Un rôle que l'association joue également lorsqu'il s'agit d'accompagner la transition verte des entreprises. Qu'il s'agisse de promouvoir la mobilité douce ou de réduire la production de déchets. Un sujet essentiel tant pour l'environnement au sens large, que pour le cadre de vie, et la pérennité des entreprises. « Demain, la production de déchets sera beaucoup plus chère. Si on ne travaille pas sur ce sujet collectivement, soit les déchets finiront dans la nature, soit les entreprises devront faire face à des solutions très coûteuses.
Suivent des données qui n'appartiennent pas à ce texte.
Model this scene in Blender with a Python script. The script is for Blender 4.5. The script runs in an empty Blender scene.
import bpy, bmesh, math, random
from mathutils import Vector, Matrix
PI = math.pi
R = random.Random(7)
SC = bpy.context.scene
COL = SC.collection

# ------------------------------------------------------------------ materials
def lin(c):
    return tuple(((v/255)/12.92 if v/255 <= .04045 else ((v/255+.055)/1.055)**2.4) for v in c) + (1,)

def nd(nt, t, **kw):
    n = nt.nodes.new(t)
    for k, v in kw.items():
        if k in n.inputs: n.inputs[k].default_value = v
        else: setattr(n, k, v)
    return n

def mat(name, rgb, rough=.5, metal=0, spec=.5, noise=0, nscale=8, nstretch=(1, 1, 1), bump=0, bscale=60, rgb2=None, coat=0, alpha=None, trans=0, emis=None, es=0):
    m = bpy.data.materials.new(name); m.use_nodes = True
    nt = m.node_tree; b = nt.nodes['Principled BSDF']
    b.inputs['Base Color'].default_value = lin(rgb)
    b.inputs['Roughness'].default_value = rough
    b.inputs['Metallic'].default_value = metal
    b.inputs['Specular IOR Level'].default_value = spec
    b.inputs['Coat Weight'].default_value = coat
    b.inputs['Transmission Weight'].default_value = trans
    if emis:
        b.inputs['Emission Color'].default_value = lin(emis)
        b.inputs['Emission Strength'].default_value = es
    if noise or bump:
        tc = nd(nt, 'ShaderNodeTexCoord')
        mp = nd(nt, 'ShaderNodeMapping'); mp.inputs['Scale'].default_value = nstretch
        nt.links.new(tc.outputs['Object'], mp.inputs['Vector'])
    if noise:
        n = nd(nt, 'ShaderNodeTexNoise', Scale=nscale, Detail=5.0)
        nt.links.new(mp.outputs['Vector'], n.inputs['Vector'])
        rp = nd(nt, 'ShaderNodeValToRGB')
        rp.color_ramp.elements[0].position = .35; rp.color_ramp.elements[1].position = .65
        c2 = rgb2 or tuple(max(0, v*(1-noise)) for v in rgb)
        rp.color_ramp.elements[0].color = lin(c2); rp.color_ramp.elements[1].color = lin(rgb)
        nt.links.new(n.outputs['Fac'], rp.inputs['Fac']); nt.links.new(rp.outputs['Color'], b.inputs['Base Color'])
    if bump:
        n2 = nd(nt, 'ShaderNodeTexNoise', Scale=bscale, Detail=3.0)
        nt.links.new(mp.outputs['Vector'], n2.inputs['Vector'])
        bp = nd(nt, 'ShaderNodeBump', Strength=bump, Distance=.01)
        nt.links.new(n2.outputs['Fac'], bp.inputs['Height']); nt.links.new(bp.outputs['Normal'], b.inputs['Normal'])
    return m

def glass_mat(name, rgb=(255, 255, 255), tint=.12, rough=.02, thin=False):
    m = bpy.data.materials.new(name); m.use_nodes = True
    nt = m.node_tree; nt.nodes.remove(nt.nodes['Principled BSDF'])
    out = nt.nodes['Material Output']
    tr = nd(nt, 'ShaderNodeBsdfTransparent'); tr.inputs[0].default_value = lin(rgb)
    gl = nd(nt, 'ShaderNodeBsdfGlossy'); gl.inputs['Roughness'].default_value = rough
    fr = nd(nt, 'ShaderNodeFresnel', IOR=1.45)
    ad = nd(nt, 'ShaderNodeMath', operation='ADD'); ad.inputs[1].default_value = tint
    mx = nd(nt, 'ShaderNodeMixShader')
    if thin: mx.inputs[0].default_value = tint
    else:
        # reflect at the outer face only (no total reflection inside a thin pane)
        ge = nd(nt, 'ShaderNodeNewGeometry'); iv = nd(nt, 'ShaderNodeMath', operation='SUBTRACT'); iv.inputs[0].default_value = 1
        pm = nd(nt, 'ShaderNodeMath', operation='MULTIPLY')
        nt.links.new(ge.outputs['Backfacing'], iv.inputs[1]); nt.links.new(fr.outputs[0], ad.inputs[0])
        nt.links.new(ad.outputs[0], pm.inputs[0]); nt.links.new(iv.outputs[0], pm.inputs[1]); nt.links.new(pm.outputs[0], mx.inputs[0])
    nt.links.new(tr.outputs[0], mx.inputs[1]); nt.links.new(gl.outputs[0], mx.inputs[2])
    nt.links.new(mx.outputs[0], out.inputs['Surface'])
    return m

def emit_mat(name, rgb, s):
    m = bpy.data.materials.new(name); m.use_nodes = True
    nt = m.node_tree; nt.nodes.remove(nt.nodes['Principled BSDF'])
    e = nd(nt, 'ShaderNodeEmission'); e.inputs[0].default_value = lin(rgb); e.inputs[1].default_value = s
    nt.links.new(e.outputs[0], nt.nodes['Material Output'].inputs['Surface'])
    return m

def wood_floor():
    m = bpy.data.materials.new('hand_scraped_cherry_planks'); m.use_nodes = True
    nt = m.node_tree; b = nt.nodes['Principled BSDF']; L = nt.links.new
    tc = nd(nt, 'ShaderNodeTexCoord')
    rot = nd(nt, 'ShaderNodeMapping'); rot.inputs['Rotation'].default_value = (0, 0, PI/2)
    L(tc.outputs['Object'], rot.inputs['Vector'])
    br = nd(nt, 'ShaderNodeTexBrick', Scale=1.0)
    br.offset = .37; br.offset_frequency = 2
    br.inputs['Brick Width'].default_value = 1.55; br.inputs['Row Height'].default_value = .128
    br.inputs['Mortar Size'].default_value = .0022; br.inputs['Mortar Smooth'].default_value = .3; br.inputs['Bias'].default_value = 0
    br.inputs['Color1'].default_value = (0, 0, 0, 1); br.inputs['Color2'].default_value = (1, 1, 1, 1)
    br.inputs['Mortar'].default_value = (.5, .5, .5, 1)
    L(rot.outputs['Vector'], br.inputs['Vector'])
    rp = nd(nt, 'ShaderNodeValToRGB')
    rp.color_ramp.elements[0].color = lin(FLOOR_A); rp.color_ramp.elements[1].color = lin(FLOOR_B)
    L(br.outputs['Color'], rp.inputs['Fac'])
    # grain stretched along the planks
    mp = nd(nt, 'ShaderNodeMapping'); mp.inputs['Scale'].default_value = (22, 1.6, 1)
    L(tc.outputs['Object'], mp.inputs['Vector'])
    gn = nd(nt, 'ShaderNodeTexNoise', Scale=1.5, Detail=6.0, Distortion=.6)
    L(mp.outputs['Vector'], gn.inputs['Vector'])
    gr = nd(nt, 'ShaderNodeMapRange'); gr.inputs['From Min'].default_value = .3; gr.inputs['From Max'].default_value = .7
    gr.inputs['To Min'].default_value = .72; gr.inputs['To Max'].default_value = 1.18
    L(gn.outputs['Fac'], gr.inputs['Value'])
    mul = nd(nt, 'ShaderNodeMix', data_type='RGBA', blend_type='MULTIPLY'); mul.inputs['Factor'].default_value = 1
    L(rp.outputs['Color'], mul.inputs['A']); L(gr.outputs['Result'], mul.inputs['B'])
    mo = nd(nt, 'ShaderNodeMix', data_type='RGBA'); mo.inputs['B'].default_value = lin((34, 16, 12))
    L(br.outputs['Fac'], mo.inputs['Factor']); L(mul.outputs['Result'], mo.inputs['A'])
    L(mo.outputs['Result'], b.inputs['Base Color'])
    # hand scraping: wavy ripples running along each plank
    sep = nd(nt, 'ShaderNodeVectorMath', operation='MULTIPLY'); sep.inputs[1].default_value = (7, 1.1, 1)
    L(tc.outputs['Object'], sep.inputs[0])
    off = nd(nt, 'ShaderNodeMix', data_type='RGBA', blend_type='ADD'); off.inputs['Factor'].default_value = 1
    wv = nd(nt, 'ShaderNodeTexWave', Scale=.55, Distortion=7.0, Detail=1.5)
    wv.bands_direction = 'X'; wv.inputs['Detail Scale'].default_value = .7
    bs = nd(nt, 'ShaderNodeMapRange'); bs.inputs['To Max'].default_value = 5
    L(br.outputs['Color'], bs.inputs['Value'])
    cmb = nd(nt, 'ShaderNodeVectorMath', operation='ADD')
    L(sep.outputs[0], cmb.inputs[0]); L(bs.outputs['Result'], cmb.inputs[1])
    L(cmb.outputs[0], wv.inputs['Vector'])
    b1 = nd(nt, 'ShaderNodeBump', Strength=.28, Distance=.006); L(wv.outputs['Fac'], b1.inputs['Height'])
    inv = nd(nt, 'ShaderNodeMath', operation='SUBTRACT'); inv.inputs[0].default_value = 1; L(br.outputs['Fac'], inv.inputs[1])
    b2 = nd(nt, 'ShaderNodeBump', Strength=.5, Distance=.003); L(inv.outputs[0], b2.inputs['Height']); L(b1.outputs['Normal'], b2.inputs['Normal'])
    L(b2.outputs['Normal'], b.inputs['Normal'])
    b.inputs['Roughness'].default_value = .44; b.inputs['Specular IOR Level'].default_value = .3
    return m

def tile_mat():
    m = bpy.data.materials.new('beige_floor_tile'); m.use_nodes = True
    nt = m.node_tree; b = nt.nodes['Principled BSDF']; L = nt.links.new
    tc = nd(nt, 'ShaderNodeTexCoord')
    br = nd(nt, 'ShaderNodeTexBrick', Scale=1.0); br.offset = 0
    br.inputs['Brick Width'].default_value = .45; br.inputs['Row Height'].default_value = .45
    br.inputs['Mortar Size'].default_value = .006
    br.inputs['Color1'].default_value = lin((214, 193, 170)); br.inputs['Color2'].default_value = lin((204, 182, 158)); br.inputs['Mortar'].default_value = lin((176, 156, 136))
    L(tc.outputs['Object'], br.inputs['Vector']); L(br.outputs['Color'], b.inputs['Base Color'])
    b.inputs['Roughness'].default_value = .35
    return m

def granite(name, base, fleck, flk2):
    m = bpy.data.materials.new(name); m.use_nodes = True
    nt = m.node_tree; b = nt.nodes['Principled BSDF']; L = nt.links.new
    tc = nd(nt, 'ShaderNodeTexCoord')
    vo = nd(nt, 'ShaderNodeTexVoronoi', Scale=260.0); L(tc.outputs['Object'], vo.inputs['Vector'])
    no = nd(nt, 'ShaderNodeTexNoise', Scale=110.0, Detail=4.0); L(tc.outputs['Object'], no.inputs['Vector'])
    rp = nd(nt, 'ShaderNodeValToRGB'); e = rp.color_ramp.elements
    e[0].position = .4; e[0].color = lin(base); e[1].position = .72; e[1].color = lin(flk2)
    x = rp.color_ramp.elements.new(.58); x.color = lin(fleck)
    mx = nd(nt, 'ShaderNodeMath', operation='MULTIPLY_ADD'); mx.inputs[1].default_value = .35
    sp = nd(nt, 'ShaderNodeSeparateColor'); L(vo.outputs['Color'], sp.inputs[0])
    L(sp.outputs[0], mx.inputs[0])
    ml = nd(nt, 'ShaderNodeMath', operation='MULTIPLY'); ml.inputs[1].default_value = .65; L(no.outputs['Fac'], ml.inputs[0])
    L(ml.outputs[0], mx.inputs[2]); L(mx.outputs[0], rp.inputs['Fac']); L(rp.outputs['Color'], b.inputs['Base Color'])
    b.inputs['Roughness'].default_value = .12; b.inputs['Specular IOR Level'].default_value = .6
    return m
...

Il faut donc fédérer les acteurs pour trouver des solutions ». Solutions qui passent notamment par l'identification et la valorisation des déchets. « Nous avons par exemple fait le lien entre Pernod Ricard qui ne savait pas comment valoriser ses palettes et un lycée voisin qui en cherchait pour la réalisation d'expériences ». Des réflexions sont également en cours avec l'AP-HM pour la réutilisation de plastiques. « Mon rêve, ce serait de mettre en place un laboratoire du réemploi, pour montrer quels sont les déchets du territoire et savoir ce que l'on peut en faire, en lien avec les acteurs du réemploi. Pour l'heure, nous travaillons déjà avec Euroméditerranée sur un laboratoire urbain pour le développement d'un circuit court des déchets ».

Un rôle de porte-voix

Mobiliser les entreprises, les faire se sentir partie prenante d'un territoire, les encourager à réaliser leur transition écologique et sociale. Voilà les ambitions de Cap au Nord Entreprendre qui cherche par ailleurs à gagner en visibilité, d'où le recrutement imminent d'un chargé de communication. « Les entreprises ont envie de s'engager mais, peut-être par crainte d'être accusées de greenwashing, n'ont pas forcément la volonté d'être mises en avant. Elles aimeraient que quelqu'un d'autre porte leur voix. Et c'est ce que nous souhaitons faire ».

Pour demander aux pouvoirs publics ce que les entreprises ne peuvent pas. Notamment sur le sujet de la mobilité, essentielle pour l'attractivité du territoire et la lutte contre le chômage. Mais aussi pour rappeler aux décideurs politiques combien les entreprises peuvent être « accélératrices de transformation pour le territoire. Ce sont elles qui recrutent, elles peuvent faire bouger les lignes ». Et peut-être contribuer à changer le regard porté sur les quartiers Nord de Marseille.

Changer le regard porté sur ces quartiers

« Les choses commencent à évoluer. Mais ce n'est pas suffisant. Quand on parle de ce territoire à quelqu'un d'extérieur, ce sont trop souvent les mots violence, délinquance, sous-qualification qui reviennent. Alors que les habitants de ces quartiers ont une énergie, un potentiel, une force. Les entreprises l'ont compris depuis longtemps. CMA CGM investit ici depuis des années. Xavier Niel y a racheté JaguarNetwork ». Dans la même lignée : le Plan Marseille en Grand, annoncé au niveau national, avec la création de carrefours de l'entrepreneuriat, à L'Epopée et au Carburateur notamment, pour accompagner les jeunes désireux de créer leur société.

Et la mue des quartiers Nord passe aussi par la culture. Ainsi, le projet de Musée des arts urbains de Marseille (MauMa) - un parcours artistique à travers les rues du territoire, dont Cap au Nord est partenaire - a vocation à faire des quartiers Nord un lieu de découverte, de culture, ouvert sur le monde. « Il faut une synergie entre tous ces acteurs. Cap au Nord essaie de faire prendre cette mayonnaise ».